The line holding "return Vector(((px - VX)" is the last one to output; start at the first line of the data, keep every line in between exactly, and leave out pictures.

(begin)

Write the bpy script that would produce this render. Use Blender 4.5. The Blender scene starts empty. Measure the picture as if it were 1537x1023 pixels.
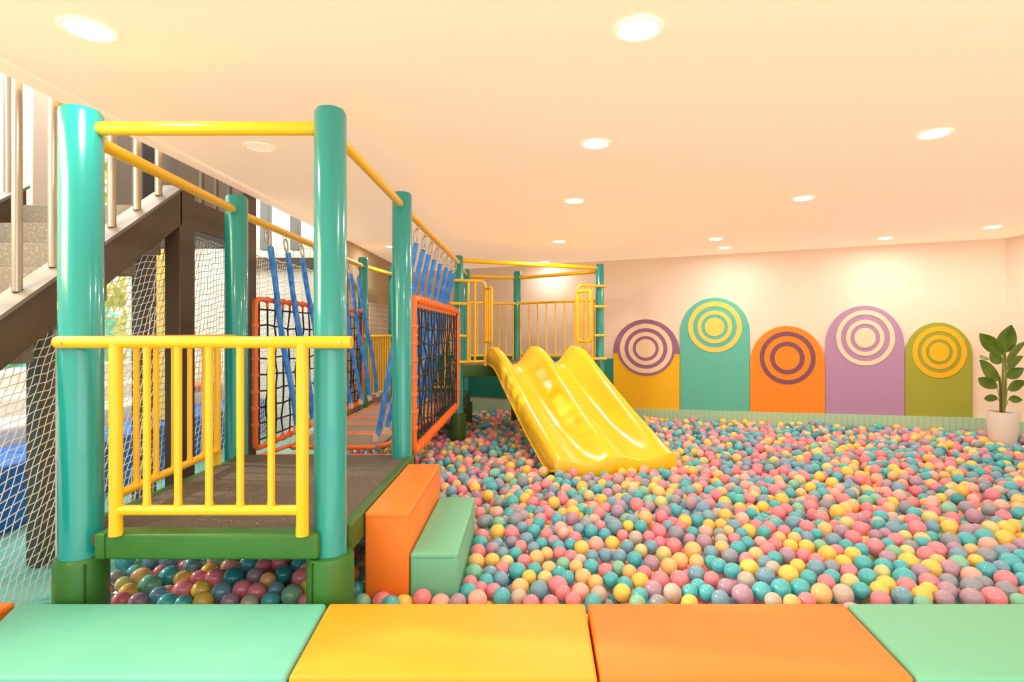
import bpy, bmesh, math, random
import numpy as np
from mathutils import Vector, Matrix

random.seed(7)
rng = np.random.default_rng(7)
C = bpy.context.scene.collection
ZC = 1.6            # eye height above the room floor; heights below are given relative to the eye
F, VX, VY = 850.0, 789.0, 497.0
PI = math.pi

def P(px, py, Y):                       # a point of the room at depth Y, from survey coordinates
    return Vector(((px - VX) * Y / F, Y, (VY - py) * Y / F))

# ------------------------------------------------------------------ materials
def lin(c):
    return tuple(((v / 255) / 12.92 if v / 255 <= 0.04045 else ((v / 255 + 0.055) / 1.055) ** 2.4) for v in c) + (1.0,)

MATS = {}
def mat(name, rgb, rough=0.5, metal=0.0, spec=0.5, coat=0.0, noise=None, bump=None, emit=None, trans=0.0, speck=None):
    if name in MATS: return MATS[name]
    m = bpy.data.materials.new(name); m.use_nodes = True
    nt = m.node_tree; b = nt.nodes['Principled BSDF']
    b.inputs['Base Color'].default_value = lin(rgb)
    b.inputs['Roughness'].default_value = rough
    b.inputs['Metallic'].default_value = metal
    b.inputs['Specular IOR Level'].default_value = spec
    b.inputs['Coat Weight'].default_value = coat
    b.inputs['Coat Roughness'].default_value = 0.08
    tc = nt.nodes.new('ShaderNodeTexCoord')
    if noise:                            # (rgb2, scale xyz, lo, hi)
        mp = nt.nodes.new('ShaderNodeMapping'); mp.inputs['Scale'].default_value = noise[1]
        n = nt.nodes.new('ShaderNodeTexNoise'); n.inputs['Scale'].default_value = 1.0; n.inputs['Detail'].default_value = 4
        r = nt.nodes.new('ShaderNodeValToRGB')
        r.color_ramp.elements[0].position = noise[2]; r.color_ramp.elements[1].position = noise[3]
        r.color_ramp.elements[0].color = lin(rgb); r.color_ramp.elements[1].color = lin(noise[0])
        nt.links.new(tc.outputs['Object'], mp.inputs['Vector']); nt.links.new(mp.outputs[0], n.inputs['Vector'])
        nt.links.new(n.outputs['Fac'], r.inputs[0]); nt.links.new(r.outputs[0], b.inputs['Base Color'])
    if bump:                             # (scale, strength)
        n2 = nt.nodes.new('ShaderNodeTexNoise'); n2.inputs['Scale'].default_value = bump[0]; n2.inputs['Detail'].default_value = 3
        bp = nt.nodes.new('ShaderNodeBump'); bp.inputs['Strength'].default_value = bump[1]; bp.inputs['Distance'].default_value = 0.01
        nt.links.new(tc.outputs['Object'], n2.inputs['Vector'])
        nt.links.new(n2.outputs['Fac'], bp.inputs['Height']); nt.links.new(bp.outputs[0], b.inputs['Normal'])
    if emit:
        b.inputs['Emission Color'].default_value = lin(emit[0]); b.inputs['Emission Strength'].default_value = emit[1]
    if trans:
        b.inputs['Transmission Weight'].default_value = trans
    MATS[name] = m
    return m

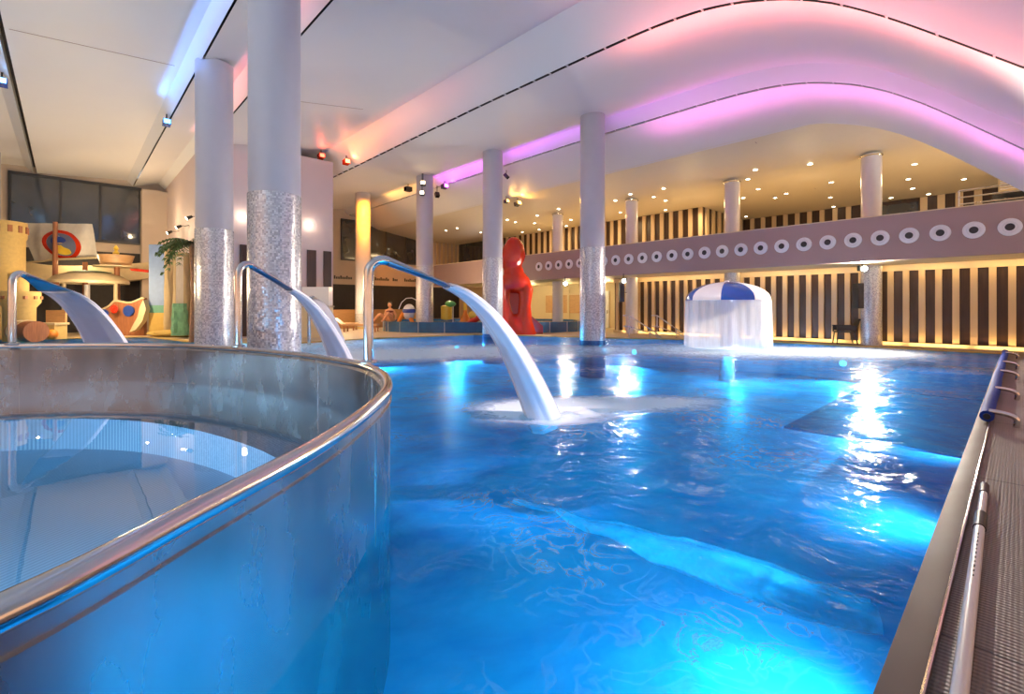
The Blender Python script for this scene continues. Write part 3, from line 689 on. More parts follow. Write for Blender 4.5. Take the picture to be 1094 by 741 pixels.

(end)

### TASK ANSWER
Write the bpy script that would produce this render. Use Blender 4.5. The Blender scene starts empty. Measure the picture as if it were 1537x1023 pixels.
import bpy, bmesh, math, random
import numpy as np
from mathutils import Vector, Matrix

random.seed(7)
rng = np.random.default_rng(7)
C = bpy.context.scene.collection
ZC = 1.6            # eye height above the room floor; heights below are given relative to the eye
F, VX, VY = 850.0, 789.0, 497.0
PI = math.pi

def P(px, py, Y):                       # a point of the room at depth Y, from survey coordinates
    return Vector(((px - VX) * Y / F, Y, (VY - py) * Y / F))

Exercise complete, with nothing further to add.